Your answer should consist solely of the lines from the one with "Model this scene" through the one with "SC.camera = cam", copied exactly, endpoints included.

= = = = =

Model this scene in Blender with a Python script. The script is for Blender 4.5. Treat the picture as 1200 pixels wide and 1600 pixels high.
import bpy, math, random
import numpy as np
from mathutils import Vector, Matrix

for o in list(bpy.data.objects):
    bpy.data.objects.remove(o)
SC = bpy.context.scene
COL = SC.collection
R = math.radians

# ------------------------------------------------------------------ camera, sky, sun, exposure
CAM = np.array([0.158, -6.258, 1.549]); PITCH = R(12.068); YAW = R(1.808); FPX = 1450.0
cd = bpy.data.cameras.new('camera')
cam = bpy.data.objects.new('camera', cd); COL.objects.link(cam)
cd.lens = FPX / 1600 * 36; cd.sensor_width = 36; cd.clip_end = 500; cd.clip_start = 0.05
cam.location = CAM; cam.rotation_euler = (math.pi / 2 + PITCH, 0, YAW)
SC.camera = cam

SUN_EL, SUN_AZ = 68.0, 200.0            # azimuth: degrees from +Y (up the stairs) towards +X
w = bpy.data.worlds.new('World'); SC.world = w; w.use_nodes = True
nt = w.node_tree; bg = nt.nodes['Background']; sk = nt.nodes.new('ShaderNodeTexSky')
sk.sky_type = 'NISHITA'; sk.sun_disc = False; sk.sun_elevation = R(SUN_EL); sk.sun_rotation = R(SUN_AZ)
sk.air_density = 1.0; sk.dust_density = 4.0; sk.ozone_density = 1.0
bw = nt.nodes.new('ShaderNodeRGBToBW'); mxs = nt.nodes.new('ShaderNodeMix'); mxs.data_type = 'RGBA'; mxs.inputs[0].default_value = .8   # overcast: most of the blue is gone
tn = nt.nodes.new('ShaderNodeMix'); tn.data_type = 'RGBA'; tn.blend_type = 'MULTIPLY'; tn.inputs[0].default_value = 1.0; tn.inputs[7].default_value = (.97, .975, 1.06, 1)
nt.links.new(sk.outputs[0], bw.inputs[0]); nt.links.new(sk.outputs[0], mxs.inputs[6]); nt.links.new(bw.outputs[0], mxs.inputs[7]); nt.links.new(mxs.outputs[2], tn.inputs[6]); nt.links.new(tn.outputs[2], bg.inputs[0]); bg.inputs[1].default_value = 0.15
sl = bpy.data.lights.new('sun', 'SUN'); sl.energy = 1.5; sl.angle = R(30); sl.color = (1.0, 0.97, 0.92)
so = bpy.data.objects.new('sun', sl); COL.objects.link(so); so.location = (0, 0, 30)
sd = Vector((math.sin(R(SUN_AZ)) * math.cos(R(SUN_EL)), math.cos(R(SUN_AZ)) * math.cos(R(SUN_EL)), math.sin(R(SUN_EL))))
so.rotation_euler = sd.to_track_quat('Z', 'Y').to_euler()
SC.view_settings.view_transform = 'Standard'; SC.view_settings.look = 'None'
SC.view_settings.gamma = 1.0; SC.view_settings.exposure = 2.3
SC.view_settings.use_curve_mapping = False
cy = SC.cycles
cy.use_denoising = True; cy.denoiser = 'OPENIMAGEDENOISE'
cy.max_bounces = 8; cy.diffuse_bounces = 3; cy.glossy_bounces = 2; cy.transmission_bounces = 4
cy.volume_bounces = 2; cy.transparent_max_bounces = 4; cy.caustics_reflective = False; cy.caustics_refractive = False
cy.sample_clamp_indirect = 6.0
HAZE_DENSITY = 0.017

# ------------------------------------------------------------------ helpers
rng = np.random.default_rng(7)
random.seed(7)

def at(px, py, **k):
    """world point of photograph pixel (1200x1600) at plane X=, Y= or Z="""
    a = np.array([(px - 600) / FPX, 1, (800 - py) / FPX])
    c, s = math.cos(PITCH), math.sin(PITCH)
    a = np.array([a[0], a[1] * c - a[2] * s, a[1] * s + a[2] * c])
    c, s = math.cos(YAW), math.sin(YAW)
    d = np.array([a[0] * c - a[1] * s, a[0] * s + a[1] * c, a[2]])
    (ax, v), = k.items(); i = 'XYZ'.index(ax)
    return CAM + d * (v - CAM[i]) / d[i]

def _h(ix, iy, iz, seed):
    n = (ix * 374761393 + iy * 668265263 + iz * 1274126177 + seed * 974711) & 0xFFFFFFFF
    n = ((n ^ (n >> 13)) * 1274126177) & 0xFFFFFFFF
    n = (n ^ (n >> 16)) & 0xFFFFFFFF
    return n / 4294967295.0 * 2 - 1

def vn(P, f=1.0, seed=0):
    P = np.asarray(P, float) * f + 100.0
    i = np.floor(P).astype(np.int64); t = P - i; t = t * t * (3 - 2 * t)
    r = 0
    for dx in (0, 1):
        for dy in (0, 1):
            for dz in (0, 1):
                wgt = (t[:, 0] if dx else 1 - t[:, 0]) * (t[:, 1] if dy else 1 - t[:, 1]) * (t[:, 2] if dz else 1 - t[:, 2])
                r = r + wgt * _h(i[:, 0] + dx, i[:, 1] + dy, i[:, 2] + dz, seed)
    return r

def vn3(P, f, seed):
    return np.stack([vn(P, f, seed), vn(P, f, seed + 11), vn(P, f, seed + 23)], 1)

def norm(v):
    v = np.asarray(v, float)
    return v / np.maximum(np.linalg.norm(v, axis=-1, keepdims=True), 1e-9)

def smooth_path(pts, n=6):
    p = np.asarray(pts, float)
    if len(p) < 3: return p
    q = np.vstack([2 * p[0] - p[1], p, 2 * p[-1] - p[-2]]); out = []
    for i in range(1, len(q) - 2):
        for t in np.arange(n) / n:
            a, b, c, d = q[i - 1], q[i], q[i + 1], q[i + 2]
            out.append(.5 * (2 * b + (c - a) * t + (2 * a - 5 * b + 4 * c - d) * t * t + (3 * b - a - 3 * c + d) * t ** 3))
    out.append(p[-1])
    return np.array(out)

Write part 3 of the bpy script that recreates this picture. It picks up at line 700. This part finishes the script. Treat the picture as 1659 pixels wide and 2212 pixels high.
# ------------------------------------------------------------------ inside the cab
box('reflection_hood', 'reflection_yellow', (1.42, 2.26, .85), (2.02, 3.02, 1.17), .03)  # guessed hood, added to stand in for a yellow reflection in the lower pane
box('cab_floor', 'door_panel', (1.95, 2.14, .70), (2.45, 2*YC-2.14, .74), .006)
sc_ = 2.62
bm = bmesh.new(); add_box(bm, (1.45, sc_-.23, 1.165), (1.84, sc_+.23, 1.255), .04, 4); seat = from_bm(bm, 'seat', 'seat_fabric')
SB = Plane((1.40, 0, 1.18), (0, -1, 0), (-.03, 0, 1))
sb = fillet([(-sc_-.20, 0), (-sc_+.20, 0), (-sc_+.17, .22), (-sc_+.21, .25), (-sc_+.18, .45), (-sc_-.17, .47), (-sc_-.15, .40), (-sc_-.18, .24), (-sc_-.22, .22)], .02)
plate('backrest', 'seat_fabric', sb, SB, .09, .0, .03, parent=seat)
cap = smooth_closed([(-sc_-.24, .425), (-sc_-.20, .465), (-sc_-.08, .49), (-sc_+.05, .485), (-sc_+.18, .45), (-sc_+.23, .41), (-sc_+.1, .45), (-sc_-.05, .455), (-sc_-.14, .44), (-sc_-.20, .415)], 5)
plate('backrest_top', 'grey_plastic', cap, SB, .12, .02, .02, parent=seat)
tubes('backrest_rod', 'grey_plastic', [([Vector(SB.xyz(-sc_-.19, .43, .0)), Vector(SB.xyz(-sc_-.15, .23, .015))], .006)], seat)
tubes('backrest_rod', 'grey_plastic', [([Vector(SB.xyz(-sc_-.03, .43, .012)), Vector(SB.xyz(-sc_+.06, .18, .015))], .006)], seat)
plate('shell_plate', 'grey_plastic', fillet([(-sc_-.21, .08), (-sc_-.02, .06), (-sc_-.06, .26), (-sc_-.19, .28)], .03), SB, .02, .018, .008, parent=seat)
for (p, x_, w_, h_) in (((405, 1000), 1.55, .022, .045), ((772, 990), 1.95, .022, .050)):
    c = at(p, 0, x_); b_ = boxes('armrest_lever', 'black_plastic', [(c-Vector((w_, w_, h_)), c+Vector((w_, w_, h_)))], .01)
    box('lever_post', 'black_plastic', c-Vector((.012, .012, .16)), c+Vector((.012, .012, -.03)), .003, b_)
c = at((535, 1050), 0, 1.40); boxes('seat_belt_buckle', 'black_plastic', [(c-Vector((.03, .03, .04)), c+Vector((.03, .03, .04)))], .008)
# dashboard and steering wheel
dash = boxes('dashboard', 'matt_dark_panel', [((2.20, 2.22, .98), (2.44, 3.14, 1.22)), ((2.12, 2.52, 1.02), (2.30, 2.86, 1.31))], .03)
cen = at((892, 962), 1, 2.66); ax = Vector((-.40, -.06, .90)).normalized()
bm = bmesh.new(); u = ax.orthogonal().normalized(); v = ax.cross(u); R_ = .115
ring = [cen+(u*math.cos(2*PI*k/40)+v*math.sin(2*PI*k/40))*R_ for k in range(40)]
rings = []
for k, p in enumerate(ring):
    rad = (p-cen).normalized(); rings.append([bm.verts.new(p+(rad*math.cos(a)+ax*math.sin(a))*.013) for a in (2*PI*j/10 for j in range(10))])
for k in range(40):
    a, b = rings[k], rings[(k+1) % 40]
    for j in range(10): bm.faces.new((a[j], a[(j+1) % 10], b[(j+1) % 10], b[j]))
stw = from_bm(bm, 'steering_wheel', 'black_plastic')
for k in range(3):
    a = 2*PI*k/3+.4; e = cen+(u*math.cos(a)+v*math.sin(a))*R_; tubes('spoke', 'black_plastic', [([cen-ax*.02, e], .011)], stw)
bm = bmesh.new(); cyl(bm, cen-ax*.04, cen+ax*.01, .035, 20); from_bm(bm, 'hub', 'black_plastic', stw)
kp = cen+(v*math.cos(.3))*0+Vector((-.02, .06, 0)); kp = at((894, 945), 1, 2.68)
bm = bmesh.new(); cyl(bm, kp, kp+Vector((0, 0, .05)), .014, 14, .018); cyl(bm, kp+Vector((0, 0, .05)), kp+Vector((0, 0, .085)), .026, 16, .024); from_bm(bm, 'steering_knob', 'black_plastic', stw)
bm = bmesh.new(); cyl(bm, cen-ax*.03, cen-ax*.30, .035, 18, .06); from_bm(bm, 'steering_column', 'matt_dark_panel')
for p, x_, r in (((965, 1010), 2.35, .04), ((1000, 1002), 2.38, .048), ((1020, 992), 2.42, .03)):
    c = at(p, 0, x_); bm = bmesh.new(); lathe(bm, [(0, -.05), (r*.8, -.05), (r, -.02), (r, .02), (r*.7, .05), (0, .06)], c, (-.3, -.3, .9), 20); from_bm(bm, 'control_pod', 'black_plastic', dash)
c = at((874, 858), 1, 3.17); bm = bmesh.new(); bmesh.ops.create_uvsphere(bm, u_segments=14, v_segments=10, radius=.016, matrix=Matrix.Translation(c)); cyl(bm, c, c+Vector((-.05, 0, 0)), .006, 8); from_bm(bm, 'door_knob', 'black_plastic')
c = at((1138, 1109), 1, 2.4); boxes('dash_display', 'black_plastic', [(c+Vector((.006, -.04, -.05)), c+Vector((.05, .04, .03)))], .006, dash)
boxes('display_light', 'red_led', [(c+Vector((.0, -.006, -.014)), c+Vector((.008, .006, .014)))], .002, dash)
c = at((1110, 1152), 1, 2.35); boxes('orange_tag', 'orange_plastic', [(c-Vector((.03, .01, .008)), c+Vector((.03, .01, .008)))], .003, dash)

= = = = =

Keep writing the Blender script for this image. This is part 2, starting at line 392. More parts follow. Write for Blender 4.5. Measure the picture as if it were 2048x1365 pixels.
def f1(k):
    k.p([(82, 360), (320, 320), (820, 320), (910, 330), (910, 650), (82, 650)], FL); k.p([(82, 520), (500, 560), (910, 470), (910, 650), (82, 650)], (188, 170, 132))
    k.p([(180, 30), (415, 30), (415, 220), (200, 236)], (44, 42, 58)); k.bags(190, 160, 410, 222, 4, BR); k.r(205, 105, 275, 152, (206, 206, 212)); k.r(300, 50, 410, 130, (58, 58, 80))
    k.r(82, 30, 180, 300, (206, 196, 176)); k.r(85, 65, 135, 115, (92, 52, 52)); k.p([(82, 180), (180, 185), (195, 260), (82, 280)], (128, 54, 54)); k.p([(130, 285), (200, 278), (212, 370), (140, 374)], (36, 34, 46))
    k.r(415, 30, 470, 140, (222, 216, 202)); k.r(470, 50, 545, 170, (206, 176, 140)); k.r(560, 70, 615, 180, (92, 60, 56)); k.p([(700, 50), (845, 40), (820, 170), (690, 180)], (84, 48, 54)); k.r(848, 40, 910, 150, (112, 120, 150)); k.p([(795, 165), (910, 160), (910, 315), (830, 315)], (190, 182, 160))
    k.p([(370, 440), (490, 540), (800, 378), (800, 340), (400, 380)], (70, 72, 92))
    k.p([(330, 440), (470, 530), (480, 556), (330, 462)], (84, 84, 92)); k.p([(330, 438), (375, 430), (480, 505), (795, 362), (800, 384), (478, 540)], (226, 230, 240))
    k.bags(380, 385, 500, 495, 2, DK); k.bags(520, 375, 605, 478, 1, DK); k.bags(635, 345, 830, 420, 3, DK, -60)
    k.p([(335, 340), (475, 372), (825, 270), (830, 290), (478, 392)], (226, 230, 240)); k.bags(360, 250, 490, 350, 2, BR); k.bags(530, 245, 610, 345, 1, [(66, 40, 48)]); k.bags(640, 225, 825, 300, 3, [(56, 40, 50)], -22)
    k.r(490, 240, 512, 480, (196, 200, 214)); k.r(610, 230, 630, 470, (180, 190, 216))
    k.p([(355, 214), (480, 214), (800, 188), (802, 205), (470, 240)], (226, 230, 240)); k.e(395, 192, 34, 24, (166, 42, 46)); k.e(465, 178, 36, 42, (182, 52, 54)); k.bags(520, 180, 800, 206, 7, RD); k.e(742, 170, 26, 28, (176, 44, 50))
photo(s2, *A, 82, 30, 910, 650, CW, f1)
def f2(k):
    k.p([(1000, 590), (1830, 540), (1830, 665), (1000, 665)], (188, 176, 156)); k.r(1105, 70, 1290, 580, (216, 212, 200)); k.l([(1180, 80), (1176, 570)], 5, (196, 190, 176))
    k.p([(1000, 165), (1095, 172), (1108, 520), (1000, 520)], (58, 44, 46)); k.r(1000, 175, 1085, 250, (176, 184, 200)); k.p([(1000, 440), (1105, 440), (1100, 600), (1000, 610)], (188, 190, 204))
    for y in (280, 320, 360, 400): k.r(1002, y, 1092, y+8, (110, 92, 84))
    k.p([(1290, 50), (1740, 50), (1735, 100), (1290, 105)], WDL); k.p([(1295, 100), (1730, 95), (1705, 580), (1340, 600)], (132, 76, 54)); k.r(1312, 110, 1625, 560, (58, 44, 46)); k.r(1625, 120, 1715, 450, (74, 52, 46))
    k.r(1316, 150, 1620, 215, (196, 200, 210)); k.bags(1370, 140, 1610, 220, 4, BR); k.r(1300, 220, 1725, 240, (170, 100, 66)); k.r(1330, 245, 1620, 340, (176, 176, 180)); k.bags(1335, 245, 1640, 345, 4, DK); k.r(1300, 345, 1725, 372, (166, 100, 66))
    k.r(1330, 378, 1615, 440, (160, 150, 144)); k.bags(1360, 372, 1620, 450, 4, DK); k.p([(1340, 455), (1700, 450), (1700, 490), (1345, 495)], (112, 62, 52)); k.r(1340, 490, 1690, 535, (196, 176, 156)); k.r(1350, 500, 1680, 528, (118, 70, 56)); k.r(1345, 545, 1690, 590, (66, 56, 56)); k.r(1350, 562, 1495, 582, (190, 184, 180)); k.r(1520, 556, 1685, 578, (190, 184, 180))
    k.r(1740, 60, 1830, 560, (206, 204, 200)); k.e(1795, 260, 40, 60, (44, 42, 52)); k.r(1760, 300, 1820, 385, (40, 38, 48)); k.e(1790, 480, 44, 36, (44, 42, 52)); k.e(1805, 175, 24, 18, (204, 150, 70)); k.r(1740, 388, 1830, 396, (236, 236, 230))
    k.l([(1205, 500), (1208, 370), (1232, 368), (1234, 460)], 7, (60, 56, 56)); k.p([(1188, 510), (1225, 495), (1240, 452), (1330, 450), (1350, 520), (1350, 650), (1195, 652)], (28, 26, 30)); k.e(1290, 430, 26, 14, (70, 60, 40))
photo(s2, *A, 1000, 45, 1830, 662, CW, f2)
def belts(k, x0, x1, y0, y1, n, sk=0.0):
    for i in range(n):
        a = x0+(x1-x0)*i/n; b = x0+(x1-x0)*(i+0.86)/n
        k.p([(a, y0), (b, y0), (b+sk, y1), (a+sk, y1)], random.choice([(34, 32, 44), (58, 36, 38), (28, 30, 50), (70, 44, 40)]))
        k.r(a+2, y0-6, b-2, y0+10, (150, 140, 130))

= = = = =

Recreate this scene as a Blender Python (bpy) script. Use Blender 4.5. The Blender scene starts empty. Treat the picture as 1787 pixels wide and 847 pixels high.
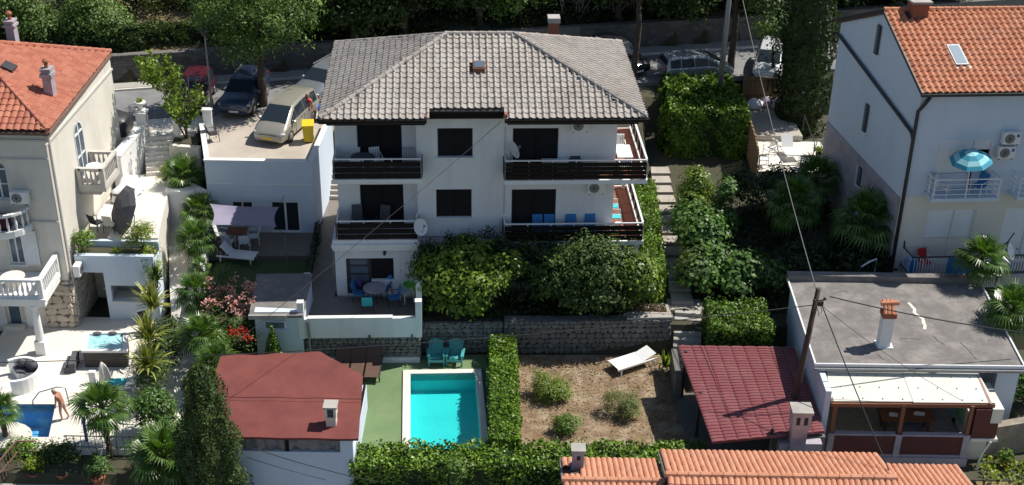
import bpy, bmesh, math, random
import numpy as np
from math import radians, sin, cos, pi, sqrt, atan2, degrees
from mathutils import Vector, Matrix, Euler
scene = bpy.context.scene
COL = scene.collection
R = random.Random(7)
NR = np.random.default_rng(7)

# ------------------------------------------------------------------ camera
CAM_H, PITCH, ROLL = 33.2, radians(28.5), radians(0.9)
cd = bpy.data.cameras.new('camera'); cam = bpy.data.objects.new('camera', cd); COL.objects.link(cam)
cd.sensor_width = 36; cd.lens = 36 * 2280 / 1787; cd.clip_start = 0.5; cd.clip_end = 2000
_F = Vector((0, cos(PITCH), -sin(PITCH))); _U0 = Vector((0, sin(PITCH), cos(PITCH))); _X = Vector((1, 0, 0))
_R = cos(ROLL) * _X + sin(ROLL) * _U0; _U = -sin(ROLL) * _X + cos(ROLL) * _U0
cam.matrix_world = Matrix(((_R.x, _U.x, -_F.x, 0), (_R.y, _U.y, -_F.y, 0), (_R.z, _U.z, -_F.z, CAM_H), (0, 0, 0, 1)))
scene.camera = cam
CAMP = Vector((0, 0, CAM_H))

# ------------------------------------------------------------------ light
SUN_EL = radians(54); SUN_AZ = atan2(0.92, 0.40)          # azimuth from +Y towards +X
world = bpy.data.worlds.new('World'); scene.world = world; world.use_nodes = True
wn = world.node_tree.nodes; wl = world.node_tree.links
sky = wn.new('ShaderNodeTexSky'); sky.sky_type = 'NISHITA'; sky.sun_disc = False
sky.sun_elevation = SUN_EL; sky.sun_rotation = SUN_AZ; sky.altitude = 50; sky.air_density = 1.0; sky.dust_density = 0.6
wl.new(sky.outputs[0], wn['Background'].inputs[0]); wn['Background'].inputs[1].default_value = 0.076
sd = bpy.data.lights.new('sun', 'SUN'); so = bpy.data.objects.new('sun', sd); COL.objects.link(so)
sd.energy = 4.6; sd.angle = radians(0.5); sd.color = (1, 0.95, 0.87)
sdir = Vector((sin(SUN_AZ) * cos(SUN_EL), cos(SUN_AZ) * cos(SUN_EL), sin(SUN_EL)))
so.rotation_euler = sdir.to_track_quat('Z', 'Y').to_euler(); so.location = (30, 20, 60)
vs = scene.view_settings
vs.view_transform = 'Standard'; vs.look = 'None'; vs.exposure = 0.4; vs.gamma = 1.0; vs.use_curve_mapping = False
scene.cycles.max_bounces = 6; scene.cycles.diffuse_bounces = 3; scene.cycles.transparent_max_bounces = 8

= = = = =

● **EXPECTED ANSWER**
Model this scene in Blender with a Python script. The script is for Blender 4.5. Treat the picture as 1200 pixels wide and 1600 pixels high.
import bpy, math, random
import numpy as np
from mathutils import Vector, Matrix

for o in list(bpy.data.objects):
    bpy.data.objects.remove(o)
SC = bpy.context.scene
COL = SC.collection
R = math.radians

# ------------------------------------------------------------------ camera, sky, sun, exposure
CAM = np.array([0.158, -6.258, 1.549]); PITCH = R(12.068); YAW = R(1.808); FPX = 1450.0
cd = bpy.data.cameras.new('camera')
cam = bpy.data.objects.new('camera', cd); COL.objects.link(cam)
cd.lens = FPX / 1600 * 36; cd.sensor_width = 36; cd.clip_end = 500; cd.clip_start = 0.05
cam.location = CAM; cam.rotation_euler = (math.pi / 2 + PITCH, 0, YAW)
SC.camera = cam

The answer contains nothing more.